I have a problem. I’m kind of a perfectionist, but only in the small confines of school and my weight. And once I get out of the swing of either, the perfectionist in me subsides. The two together form a force even I can’t understand or reckon with.
In high school, I saw school as a joke. The busy work was agonizing and a waste of my time. The papers could be easily bullshitted and studying, I had no idea how to do it. I graduated the exact middle person in my class of 400. So when I left for UNC-G, the plan was to make a 3.8 my first semester. I did and with great ease, so as I transferred I said “forget the 3.8 plan, we’re going for 4.0.” Semester after semester, I got my 4.0. Sophomore year I set out to be the valedictorian. I dreamed of giving a speech full of cynicism and cleverly hidden innuendos. Junior year smashed those dreams when I was informed my school doesn’t have valedictorians, just Outstanding Seniors. I pushed out the last semester of junior year and summer school and said, “fuck it, I’ll just go for Outstanding Senior and be number one.” Yesterday, I saw my plan deteriorating.

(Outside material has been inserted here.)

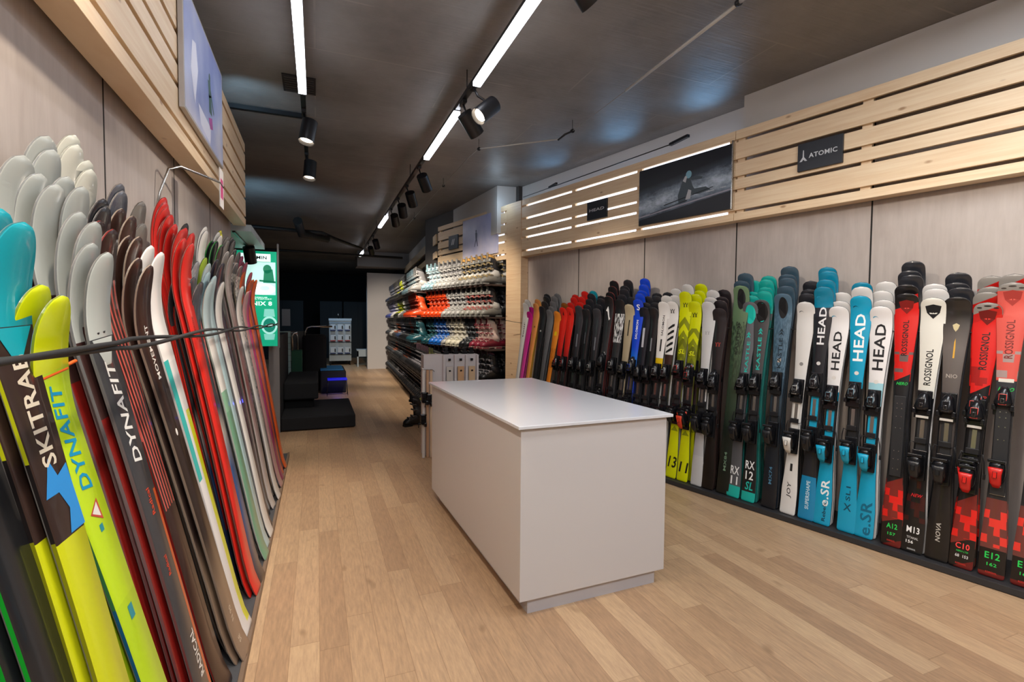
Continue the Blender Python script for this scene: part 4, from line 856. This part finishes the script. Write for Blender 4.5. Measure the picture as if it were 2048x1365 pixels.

You see, behind all of these straight A semesters is a stressed out perfectionist, who can’t get a B. Not now. Not after all this work. Every fall semester, I have my mental breakdown mid to late October, where I realize I haven’t been giving it my all and if I don’t shape up, I’m getting a B. In the Spring this happens late March. I panic, yelling at myself, screaming, “What the fuck have you been doing all this time?” I go out and dye my hair, eat something fattening, make a mess out of my room, black out and come out of it ready to beast out the last of the semester. It happens every semester like clockwork. I expect it. I rely on it.
This year, mine came early. I’ve never juggled school (fifteen hours worth), twenty hours of work, a strict workout schedule (self-imposed) and homework before. People do it all the time, but it’s new for me and I’m not handling it well. We’re only a month in and I’m stressed out and completely behind.
I left the library last night around midnight after working on a study guide for a upcoming test with a friend of mine. I climbed the steps of my dark, silent house talking to Doorman. I climbed into my computer chair and saw that the professor for my on-line reporting class had graded our more recent stories. I excitedly clicked through Blackboard as Doorman complained about the economy and I nodded along. I opened the grade page and there staring straight at me was another 83 for a story I had written. Two B’s in a row, two low B’s for a class basically based off of five reporting story grades. I cut off Doorman, immediately screaming, “this is bullshit! I don’t get fucking B’s!” This started my fit of rage. He told me it was no big deal, I still had time and that B’s were okay. When I start getting this angry, I kind of blackout in it. I just went off, “I don’t make B’s and B’s aren’t OK. B’s are failing. Fuck this class. I hate reporting. All I ever wanted to do was write about fashion, tell people what looks good on them. I don’t give a shit about the who, what, when, how, where of things. Inverted pyramids–fuck em. I don’t want to write about businesses, finances, old people etc. I’m fucking pissed. Goddammit!” Doorman tried really hard to calm me down and said he had to go eat. I understood and needed to be by myself in my rage anyway.
An hour later, I tried to get on my laptop to do some InDesign work. My internet wasn’t working. Hmm. I restarted it twice. I ripped out the Ethernet cable out of my PC and plugged it in my laptop. Didn’t work. I plugged my PC back in, now that wasn’t working. That’s it. I called Doorman back, frustrated, pissed and totally irrational. I just went off, bitching about the computers, grades and life, saying “Goddammit” over and over again and that’s the one word I actually try not to say. Which I don’t get because I’m not religious, but whatevs. He couldn’t help but laugh, I was crumbling on the other end of the phone. He told me to turn off the computers and go to bed; they would work in the morning. I begrudgingly agreed and said goodnight.
It was 2:30 before I fell asleep, still angry and stressed out. I woke up at eight to my ceiling leaking. Maybe this year, I’ll drop the ball and take the B. If not, you’ll find me in December.
I’m sorry for yelling, Doorman.
“Inverted pyramids–fuck em”
I agree.
Listen to Doorman. Don’t stress too much.